» WORK TO BE COMPLETED
Starting from the line that contains "0, float(gh(np.array([0.]), np.array([0.]))[0])]])", copy every line exactly until the line that contains "gc.reshape(-1, 3), kind='structure')", which is also included.
--- Start DATA SECTION ---
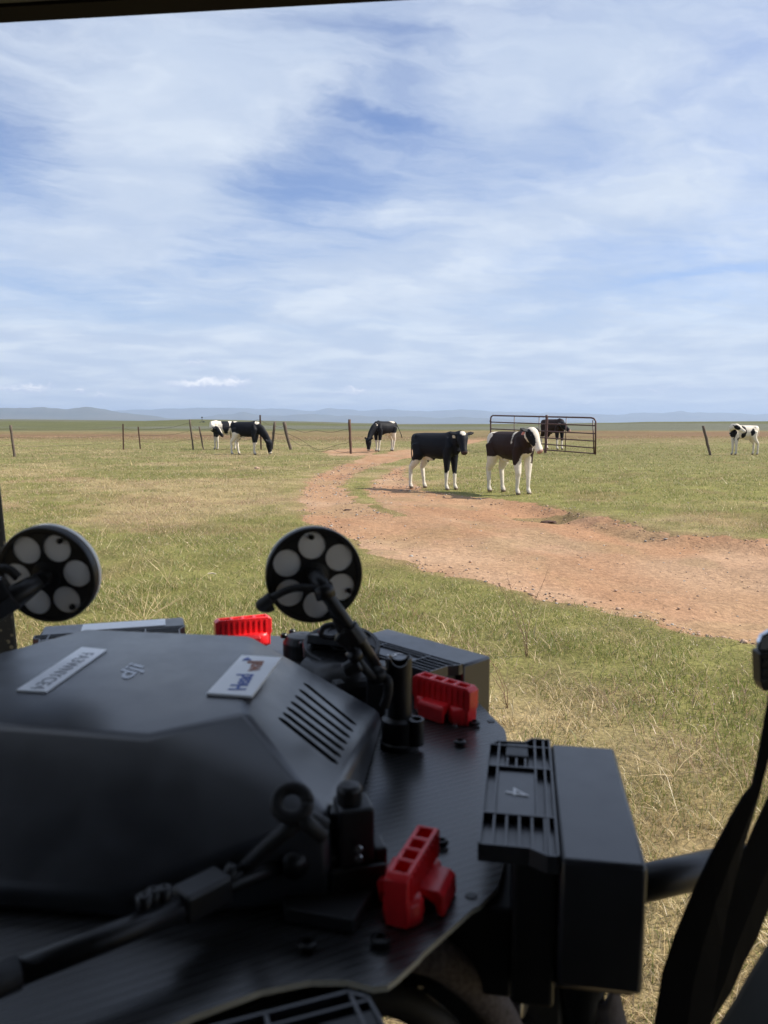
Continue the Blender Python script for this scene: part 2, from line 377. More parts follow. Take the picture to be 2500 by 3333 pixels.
# ------------------------------------------------------------------ ground
def np_mesh(name, V, Fc, m, cols=None, smooth=True, kind=None):
    me = bpy.data.meshes.new(name); nv = len(V); nf, k = Fc.shape
    me.vertices.add(nv); me.vertices.foreach_set('co', V.astype(np.float32).ravel())
    me.loops.add(nf * k); me.loops.foreach_set('vertex_index', Fc.astype(np.int32).ravel())
    me.polygons.add(nf); me.polygons.foreach_set('loop_start', np.arange(0, nf * k, k, dtype=np.int32)); me.polygons.foreach_set('loop_total', np.full(nf, k, np.int32))
    if smooth: me.polygons.foreach_set('use_smooth', np.ones(nf, bool))
    me.update(calc_edges=True)
    if cols is not None:
        a = me.color_attributes.new('Col', 'FLOAT_COLOR', 'POINT'); c4 = np.ones((nv, 4), np.float32); c4[:, :3] = cols; a.data.foreach_set('color', c4.ravel())
    me.materials.append(m); o = bpy.data.objects.new(name, me); COL.objects.link(o)
    if kind: o['kind'] = kind
    return o
def lerp(a, b, t): return a + (b - a) * t[..., None]
GREEN = np.array([.19, .19, .055]); STRAW = np.array([.40, .31, .16]); BROWN = np.array([.20, .125, .072]); OLIVE = np.array([.125, .130, .058]); GREY = np.array([.135, .138, .10])
def greenness(x, y):
    g = fbm(x * .55, y * .55, 61, 4) * .55 + fbm(x * .13, y * .10, 62, 3) * .3 + fbm(x * 2.6, y * 2.6, 63, 3) * .2 - .02
    r = np.hypot(x, y)
    g = g + .09 * sst(3.0, 5.5, y) - .13 * (1 - sst(2.2, 4.0, y)) + .14 * sst(1.0, 3, x) * sst(11, 16, y) * (1 - sst(40, 48, y))
    g = g + .04 * sst(3, 5, y) * (1 - sst(6, 9, y)) - .06 * sst(9, 13, y) * (1 - sst(16, 22, y)) * (1 - sst(-3, 1, x))
    return sst(.41, .67, g)
def gcol(x, y):
    r = np.hypot(x, y); g = greenness(x, y)
    c = lerp(STRAW * .86, GREEN * .95, g * .85)
    b = sst(.55, .75, fbm(x * .8, y * .8, 71, 3)); c = lerp(c, BROWN * 1.2, b * .35)
    d = y * (1 + (fbm(x * .02, y * .02, 72, 3) - .5) * .5)
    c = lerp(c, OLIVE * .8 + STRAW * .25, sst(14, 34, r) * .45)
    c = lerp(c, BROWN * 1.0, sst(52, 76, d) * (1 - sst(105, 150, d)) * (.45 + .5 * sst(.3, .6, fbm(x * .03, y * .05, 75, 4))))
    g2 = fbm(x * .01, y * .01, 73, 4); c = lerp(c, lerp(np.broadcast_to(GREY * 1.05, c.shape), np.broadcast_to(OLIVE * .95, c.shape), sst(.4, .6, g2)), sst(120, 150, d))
    return c
def ground_mat():
    m = mat('pasture_soil_and_thatch', (1, 1, 1), .95, attr='Col', spec=.1); t = m.node_tree; b = t.nodes['Principled BSDF']
    tcn = t.nodes.new('ShaderNodeTexCoord'); att = [n for n in t.nodes if n.type == 'ATTRIBUTE'][0]
    def nz(sc, det): 
        n = t.nodes.new('ShaderNodeTexNoise'); n.inputs['Scale'].default_value = sc; n.inputs['Detail'].default_value = det; n.inputs['Roughness'].default_value = .7
        t.links.new(tcn.outputs['Object'], n.inputs['Vector']); return n.outputs['Fac']
    def mr(x, a, b_, c, d):
        n = t.nodes.new('ShaderNodeMapRange'); t.links.new(x, n.inputs[0])
        for i, q in enumerate((a, b_, c, d)): n.inputs[i + 1].default_value = q
        return n.outputs[0]
    f = mr(nz(38, 6), .3, .72, .45, 1.35); f2 = mr(nz(1.6, 8), .3, .7, .72, 1.28)
    f3 = mr(nz(.05, 8), .3, .7, .8, 1.2)
    def mul(a, b_):
        n = t.nodes.new('ShaderNodeMath'); n.operation = 'MULTIPLY'; t.links.new(a, n.inputs[0]); t.links.new(b_, n.inputs[1]); return n.outputs[0]
    k = mul(mul(f, f2), f3)
    mx = t.nodes.new('ShaderNodeMix'); mx.data_type = 'RGBA'; mx.blend_type = 'MULTIPLY'; mx.inputs[0].default_value = 1
    t.links.new(att.outputs['Color'], mx.inputs[6]); t.links.new(k, mx.inputs[7]); t.links.new(mx.outputs[2], b.inputs['Base Color'])
    bp = t.nodes.new('ShaderNodeBump'); bp.inputs['Strength'].default_value = .7; bp.inputs['Distance'].default_value = .03
    t.links.new(nz(22, 6), bp.inputs['Height']); t.links.new(bp.outputs[0], b.inputs['Normal'])
    return m
rad = np.concatenate([np.array([0.2, .6, 1.0]), 1.35 * 1.0115 ** np.arange(0, 335), 1.35 * 1.0115 ** 335 * 1.05 ** np.arange(0, 156)])
ang = np.concatenate([np.arange(-36, 36, .24), np.arange(36, 324, 3.0)])
A, RR = np.meshgrid(np.radians(ang), rad); gx = (RR * np.sin(A)); gy = RR * np.cos(A)
sdg = np.full(gx.shape, -5.0); mm = (gy > 1) & (gy < 90) & (np.abs(gx) < 40); sdg[mm] = road_sd(gx[mm], gy[mm])
gz = gh(gx, gy, sdg)
nr, na = gx.shape; idx = np.arange(nr * na).reshape(nr, na); j2 = np.roll(idx, -1, 1)
Fc = np.stack([idx[:-1], j2[:-1], j2[1:], idx[1:]], -1).reshape(-1, 4)
V = np.stack([gx, gy, gz], -1).reshape(-1, 3)
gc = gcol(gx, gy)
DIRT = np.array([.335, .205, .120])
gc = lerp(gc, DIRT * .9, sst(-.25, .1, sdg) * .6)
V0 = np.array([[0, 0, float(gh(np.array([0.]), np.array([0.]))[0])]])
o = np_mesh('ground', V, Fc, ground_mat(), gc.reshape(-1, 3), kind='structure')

# dirt road: a sheet of its own that dips under the turf at its ragged edge
xs = np.arange(-7.5, 15.0, .07); ys = np.concatenate([np.arange(4.2, 22, .07), np.arange(22, 60, .2)])
X, Y = np.meshgrid(xs, ys); sd = road_sd(X, Y); Z = gh(X, Y, sd)
Z = Z + np.clip(sd * .09, -.03, .026) + (fbm(X * 9, Y * 9, 13, 3) - .5) * .018 + (fbm(X * 3, Y * 3, 14, 2) - .5) * .02
# wheel ruts and a washed-out hollow at the bank
hp = GF(1180, 1106); hd = np.hypot((X - hp.x) / .40, (Y - hp.y) / .30); Z = Z - .11 * np.exp(-hd ** 2)
dc = lerp(np.broadcast_to(DIRT, Z.shape + (3,)), np.broadcast_to(np.array([.31, .175, .10]), Z.shape + (3,)), sst(.4, .65, fbm(X * .9, Y * .5, 15, 4)))
dc = lerp(dc, np.array([.40, .28, .19]), sst(.5, .75, fbm(X * .5, Y * .5, 16, 3)) * .45)
dc = lerp(dc, np.array([.24, .18, .095]), sst(.58, .72, fbm(X * 1.5, Y * 1.1, 17, 4)) * .35)
sdm = sdf(X, Y, road_out); mid_b = np.exp(-((sdm - 1.45) / .42) ** 2) * sst(.35, .6, fbm(X * 2.2, Y * 2.2, 18, 4)); dc = lerp(dc, np.array([.27, .18, .11]), mid_b * .35)
rutb = np.exp(-((sdm - .75) / .28) ** 2); dc = dc * (1 + .07 * rutb[..., None]); Z = Z + .012 * np.exp(-((sdm - 1.45) / .4) ** 2)
idx = np.arange(X.size).reshape(X.shape); Fq = np.stack([idx[:-1, :-1], idx[:-1, 1:], idx[1:, 1:], idx[1:, :-1]], -1).reshape(-1, 4)
keep = (sd.ravel()[Fq] > -.55).any(1)
Fq = Fq[keep]; used = np.unique(Fq); rm = np.full(X.size, -1); rm[used] = np.arange(len(used)); Fq = rm[Fq]
Vr = np.stack([X, Y, Z], -1).reshape(-1, 3)[used]; dcr = dc.reshape(-1, 3)[used]
rmat = mat('red_dirt', (1, 1, 1), .95, attr='Col', vary=.28, vs_=14, bump=.9, bs=28, spec=.1)
np_mesh('dirt_road', Vr, Fq, rmat, dcr, kind='structure')
def zg(x, y): return float(gh(np.array([x]), np.array([y]))[0])

# ------------------------------------------------------------------ grass, one object
def grass():
    Vs = []; Fs = []; Cs = []; off = 0
    bands = [(1.35, 3.2, 8200, .0030, 2), (3.2, 6.5, 3600, .0040, 2), (6.5, 12, 1150, .0065, 1), (12, 22, 340, .011, 1), (22, 42, 70, .020, 1), (42, 75, 12, .034, 1)]
    for y0, y1, dens, w0, seg in bands:
        area = 1.24 * .5 * (y1 ** 2 - y0 ** 2); n = int(area * dens)
        y = np.sqrt(rng.uniform(y0 ** 2, y1 ** 2, n)); x = y * rng.uniform(-.62, .62, n)
        clump = fbm(x * 3.1, y * 3.1, 81, 3); keep = rng.uniform(0, 1, n) < .25 + 1.5 * sst(.3, .65, clump)
        sd_ = road_sd(x, y); keep &= (sd_ < -.12 + rng.normal(0, 1, n) * np.where(rng.uniform(0, 1, n) < .3, .42, .12)) | (rng.uniform(0, 1, n) < .012)
        x, y, clump, sd_ = x[keep], y[keep], clump[keep], sd_[keep]; n = len(x)
        z = gh(x, y); g = greenness(x, y)
        isg = rng.uniform(0, 1, n) < (.13 + .50 * g)
        longs = (~isg) & (rng.uniform(0, 1, n) < (.035 if y0 > 3 else .015))
        h = np.where(isg, rng.uniform(.018, .052, n) * (.6 + .9 * clump), rng.uniform(.02, .06, n)); h = np.where(longs, rng.uniform(.08, .20, n), h)
        h = h * (.55 + .45 * sst(.1, 1.2, -sd_)); h = h * (1 + .35 * sst(10, 30, y) * (y < 999))
        ld = rng.uniform(0, 2 * np.pi, n); lean = np.where(isg, rng.uniform(.2, .9, n), rng.uniform(.5, 2.2, n)) * h
        lx, ly = np.cos(ld) * lean, np.sin(ld) * lean
        w = w0 * rng.uniform(.5, 1.15, n); wa = rng.uniform(0, np.pi, n); wx, wy = np.cos(wa) * w * .5, np.sin(wa) * w * .5
        gcv = np.array([.18, .215, .052]) + rng.uniform(-1, 1, (n, 1)) * np.array([.035, .04, .008])
        gcv = np.where(rng.uniform(0, 1, (n, 1)) < .38, gcv * .6 + np.array([.09, .10, .02]), gcv)
        scv = np.array([.56, .44, .24]) * rng.uniform(.55, 1.25, (n, 1)) + rng.uniform(-1, 1, (n, 1)) * np.array([.03, .0, -.01])
        pink = sst(.5, .62, fbm(x * .6, y * .6, 83, 3))[:, None] * (rng.uniform(0, 1, (n, 1)) < .5)
        scv = scv * (1 - pink) + np.array([.42, .27, .18]) * rng.uniform(.6, 1.1, (n, 1)) * pink
        c = np.where(isg[:, None], gcv, scv)
        base = np.stack([x, y, z - .004], -1); wv = np.stack([wx, wy, np.zeros(n)], -1)
        tip = base + np.stack([lx, ly, h], -1)
        if seg == 2:
            mid = base + np.stack([lx * .35, ly * .35, h * .62], -1)
            P_ = np.stack([base - wv, base + wv, mid - wv * .8, mid + wv * .8, tip], 1).reshape(-1, 3)
            b = off + np.arange(n)[:, None] * 5
            Fs.append(np.concatenate([b + np.array([0, 1, 3]), b + np.array([0, 3, 2]), b + np.array([2, 3, 4])])); k = 5
        else:
            P_ = np.stack([base - wv, base + wv, tip], 1).reshape(-1, 3); b = off + np.arange(n)[:, None] * 3
            Fs.append(b + np.array([0, 1, 2])); k = 3
        Vs.append(P_); Cs.append(np.repeat(c, k, 0)); off += len(P_)
    # seed heads above the turf
    for y0, y1, dens, sz in ((1.4, 3.2, 900, .0034), (3.2, 6.5, 520, .0055), (6.5, 12, 150, .009), (12, 24, 26, .016)):
        n = int(1.24 * .5 * (y1 ** 2 - y0 ** 2) * dens); y = np.sqrt(rng.uniform(y0 ** 2, y1 ** 2, n)); x = y * rng.uniform(-.62, .62, n)
        k = (fbm(x * .7, y * .7, 83, 3) + fbm(x * 3, y * 3, 84, 2) * .5 > .70) & (road_sd(x, y) < -.15); x, y = x[k], y[k]; n = len(x); z = gh(x, y) + rng.uniform(.02, .07, n)
        ctr = np.stack([x, y, z], -1)[:, None, :]; P_ = ctr + rng.normal(0, 1, (n, 3, 3)) * sz * .55; b = off + np.arange(n)[:, None] * 3; Fs.append(b + np.array([0, 1, 2]))
        cc = np.array([.62, .47, .36]) * rng.uniform(.55, 1.15, (n, 1)); Vs.append(P_.reshape(-1, 3)); Cs.append(np.repeat(cc, 3, 0)); off += 3 * n
    m = bpy.data.materials.new('grass_blades'); m.use_nodes = True; t = m.node_tree; t.nodes.clear()
    a = t.nodes.new('ShaderNodeAttribute'); a.attribute_name = 'Col'; d = t.nodes.new('ShaderNodeBsdfDiffuse'); tr = t.nodes.new('ShaderNodeBsdfTranslucent'); gl = t.nodes.new('ShaderNodeBsdfGlossy')
    mx = t.nodes.new('ShaderNodeMixShader'); mx.inputs[0].default_value = .3; m2 = t.nodes.new('ShaderNodeMixShader'); m2.inputs[0].default_value = .04; gl.inputs['Roughness'].default_value = .45
    t.links.new(a.outputs['Color'], d.inputs[0]); t.links.new(a.outputs['Color'], tr.inputs[0]); t.links.new(d.outputs[0], mx.inputs[1]); t.links.new(tr.outputs[0], mx.inputs[2])
    t.links.new(mx.outputs[0], m2.inputs[1]); t.links.new(gl.outputs[0], m2.inputs[2]); o = t.nodes.new('ShaderNodeOutputMaterial'); t.links.new(m2.outputs[0], o.inputs[0])
    g = np_mesh('grass', np.concatenate(Vs), np.concatenate(Fs), m, np.concatenate(Cs), smooth=False, kind='stuff')
    tag(g, 'short green and straw coloured pasture grass on both sides of the dirt road', 'grass')
    print('grass tris', len(g.data.polygons))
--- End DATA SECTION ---
» TASK SOLUTION
V0 = np.array([[0, 0, float(gh(np.array([0.]), np.array([0.]))[0])]])
o = np_mesh('ground', V, Fc, ground_mat(), gc.reshape(-1, 3), kind='structure')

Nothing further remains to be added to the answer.